In a world defined by exponential change and increasing complexity (we truly live in a VUCA world now – just look at the news on any given day), our traditional decision-making frameworks are showing their limitations. Through our work with organizations globally (including our time as executives at Mozilla, at the time one of the largest open-source communities globally), we’ve observed a critical pattern: the most robust decisions emerge from deliberately cultivated opposition.
The concept of “farming for dissent” – actively seeking and nurturing opposing viewpoints and made popular by Netflix – aligns perfectly with our MAP (Multiple Alternative Perspectives) framework (which we brought with us from Mozilla and have refined since then). When integrated, these approaches create a powerful system for navigating uncertainty.
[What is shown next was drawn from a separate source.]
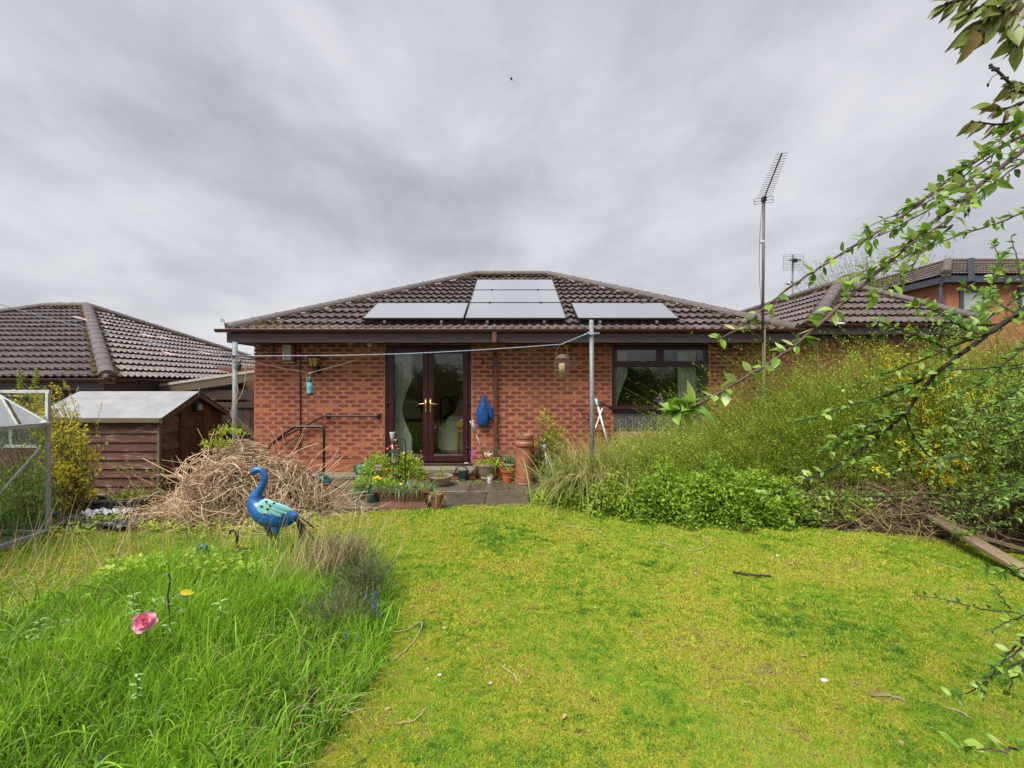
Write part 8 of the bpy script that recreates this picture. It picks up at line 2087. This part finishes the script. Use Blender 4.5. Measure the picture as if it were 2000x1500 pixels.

The process is straightforward yet yields incredibly robust results:
Begin with your initial thesis (60% confidence level)
Systematically seek opposing viewpoints through structured 1:1 conversations
Scale to group discussions while maintaining cognitive diversity
Document and synthesize insights until reaching 90%+ confidence
What makes this approach particularly effective is its recognition of our cognitive limitations. By actively farming for dissent, we’re not just collecting data, but systematically dismantling our blind spots.
The key lies in the systematic application:
Document core assumptions before seeking input
Create structured opposition teams with clear mandates
Implement the MAP methodology to scale insights
Build feedback mechanisms that reward early opposition
It’s important to note, that this isn’t about achieving consensus (which regularly leads to mediocrity). It’s about making better decisions through structured opposition.
As uncertainty becomes our constant companion, the ability to systematically farm for dissent becomes a core organizational capability. The organizations that will thrive in our world are those that can institutionalize this practice while maintaining decisive action (to quote Jeff Bezos: “Doing things at high speed, that’s the best defense against the future.”)
Curious? Here is our guide to MAP decision-making.
@Pascal
A good corollary is designing for disobedience.
In other words, build things that provide your users some degree of freedom to break little 'r' rules. So they can provide you with the contrarian weak signals of usage patterns and feedback.
Think of it as a lightweight outsourcing of your innovation to emergent user design patterns, illuminating new novel paths for needs and applications you can better serve with your product or service. Perhaps a more polite form of farming for dissent.